2017 Industry Forecast: Legal Services

January 5, 2017

Published in Business NH Magazine (January 2017)

It is always challenging to predict what the most significant workplace issues of a new year.  Six months ago employment lawyers were focused on increased scrutiny of pay practices by state and federal departments of labor and a continued focus on the areas identified by the Equal Employment Opportunity Commission (“EEOC”) for special consideration between now and 2021: eliminating barriers in recruitment and hiring, protecting vulnerable workers, addressing emerging issues such as independent contractors and LGBTQ discrimination, pay equity,  and eliminating systemic harassment.

With a new Presidential administration and a change in leadership in New Hampshire, we can expect some changes, but change comes slowly. 

President-Elect Trump campaigned on a number of proposals which could have significant effects on employers. The following are some of the top areas on which to focus:

Minimum Wage: An increase of the federal minimum wage to $10.00 per hour (up from the current $7.25).  New Hampshire currently follows the federal minimum so such an increase would impact New Hampshire workers.  Even without federal legislation, we can expect state legislation to be filed although it would not likely be supported by the Republican legislature and governor. 

Paid Leave for New Mothers: Ivanka Trump’s proposal to provide six weeks of paid maternity leave. The plan calls for providing new mothers with temporary benefits through the unemployment insurance system rather than from employers. The plan does not appear to make any provision for new fathers, and it is unclear as to whether the proposed benefits will be available in cases of adoption and surrogacy.

Some states have adopted, and New Hampshire is considering, paid family leave insurance as a means of encouraging young families to remain here. 

Child Care: The President-Elect has also promised to help workers deal with the high cost of child care with an “above-the-line” deduction and tax-exempt dependent care savings accounts, into which parents could deposit up to $2,000 per year. This savings account proposal also calls for the government to provide a 50% match on the first $1,000 of contributions for qualifying low-income parents. Finally, President-Elect Trump is calling for adding greater incentives, in the form of tax credits, for employers to offer on-site child care.

Healthcare: The pledge to repeal and replace the Affordable Care Act. No proposed replacement has been identified. Some of the more popular aspects of the Act—protections for people with pre-existing conditions and extended coverage for young adults under their parents’ plans—are likely to be retained. Other changes will be hotly debated, and closely watched by employers. 

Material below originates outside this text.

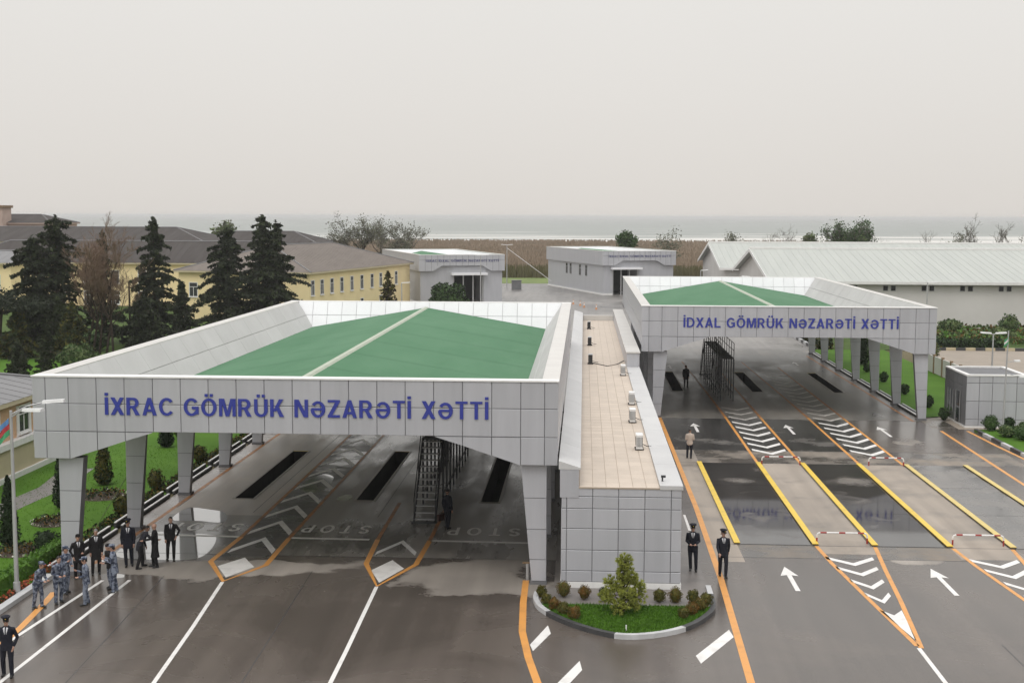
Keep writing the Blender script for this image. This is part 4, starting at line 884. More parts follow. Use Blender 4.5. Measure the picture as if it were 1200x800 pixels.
lamp_head(t, (1.05, .3, 6.98), (1, .15, .06)); lamp_head(t, (.55, -.2, 6.76), (1, -.15, .03))
def flag(name, loc, label, sc=1.0, cols=('flag_blue', 'flag_red', 'flag_green')):
    t = thing('flag', label, 'flag', loc)
    for k, m_ in enumerate(cols):
        mb = MB(); n = 6; g = []
        for j in range(2):
            for i in range(n+1):
                s = i/n; g.append((-s*.5*sc, .07*sin(s*7+k)*sc, (-.28*(k+j) - s*.5)*sc))
        mb.add(g, [(i, i+1, n+2+i, n+1+i) for i in range(n)]); mb.add([(p[0], p[1]+.006, p[2]) for p in g], [(i, n+1+i, n+2+i, i+1) for i in range(n)]); mb.build('stripe', m_, t)
    return t
flag('flag', (-20.42, 44.05, 6.5), 'blue, red and green flag hanging at the left lamp post', .75)
flag('flag', (-21.35, 44.6, 5.9), 'second drooping flag at the left edge, beyond the lamp post')
t = thing('flag_pole', 'thin pole at the left edge carrying a drooping flag', 'flag pole', (-21.3, 44.6, 0)); MB().tube([(0, 0, 0), (0, 0, 6.0)], [.04, .025], 8).build('pole', 'galv', t)
t = thing('street_lamp', 'lamp post with two opposite white heads rising behind the flat silver booth', 'street lamp', (29.3, 93, 0))
MB().tube([(0, 0, 0), (0, 0, 5.45)], [.07, .05], 8).build('pole', 'galv', t)
for s in (-1, 1): MB().tube([(0, 0, 5.4), (s*.2, 0, 5.5)], .03, 6).build('arm', 'galv', t); lamp_head(t, (s*.15, 0, 5.46), (s, 0, .06), .75)
t = thing('street_lamp', 'slim pole standing in the green bed in front of the flat silver booth', 'street lamp', (26.75, 82.3, 0))
MB().tube([(0, 0, 0), (.12, 0, 6.6)], [.07, .04], 8).build('pole', 'galv', t); MB().tube([(0, 0, 0), (0, 0, .45)], .12, 8).build('base_sleeve', 'lampwhite', t)
MB().tube([(.08, 0, 4.6), (.6, -.1, 4.7)], .02, 5).build('arm', 'galv', t); lamp_head(t, (.5, -.1, 4.66), (1, 0, .05), .35); MB().tube([(.07, 0, 3.9), (.9, -.1, 3.7)], .02, 5).build('arm', 'galv', t); lamp_head(t, (.85, -.1, 3.66), (1, 0, .05), .35)
flag('flag', (26.9, 82.25, 6.3), 'small green and white flag on the slim pole before the silver booth', .55, ('flag_green', 'white', 'flag_green'))
def far_lamp(x, y, h, label, heads):
    t = thing('street_lamp', label, 'street lamp', (x, y, 0), group='street lamps far behind the canopies'); MB().tube([(0, 0, 0), (0, 0, h)], [.1, .07], 6).build('pole', 'galv', t)
    for s in heads: lamp_head(t, (0, 0, h-.05), (s, 0, .06), 1.1)
far_lamp(-14.9, 248, 8.2, 'double headed lamp post before the brown reed bed', (-1, 1)); far_lamp(-14.6, 181, 8.2, 'double headed lamp post in front of the far left hall gate', (-1, 1))
far_lamp(17.4, 192, 5.8, 'lamp post left of the white gabled warehouse', (1,)); far_lamp(39.6, 150, 6.3, 'thin lamp post against the long warehouse wall', (1,)); far_lamp(-24.3, 170, 4.8, 'lamp post with white head beside the yellow building corner', (1,)); far_lamp(21.6, 168, 6, 'lamp post before the nearer warehouse gable', (-1,))
t = thing('stay_cable', 'pale cable slanting from the far lamp post down to the grass', 'cable', (-14.9, 248, 0)); MB().tube([(0, 0, 7.6), (8.6, 1, 1.2)], .05, 4).build('cable', 'lampwhite', t)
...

Overtime: The new overtime rule—which raises the FLSA’s minimum salary level for exempt employees to $47,476 per year—was to have gone into effect on December 1, 2016.  At the eleventh hour a Texas federal judge issued an injunction preventing the change from going into effect. The President-Elect did not actively campaign against the changes but did say that he would like to see a “carve out” exempting small businesses. There is still much uncertainty regarding the future of the white collar exemptions. 

Workplace Flexibility:  With the continued increase in single parent or dual-working parent households, the desire for flexible work schedules has also increased.  Successful business will adapt and benefit from employees working at different times and places.  Businesses must focus more closely on information security in order to protect vital assets and private information, but more flexibility will allow employers to retain talented and productive workers. 

Regardless of who is in the White House or State House, the American workforce has changed, as have the needs of businesses.  A global economy and more sophisticated workers call for new solutions.  Although the newly elected officials are touting a plan to reduce regulation, businesses should not expect the state and federal agencies charged with protecting workers to back off on enforcing laws which have been put in place over the last five decades.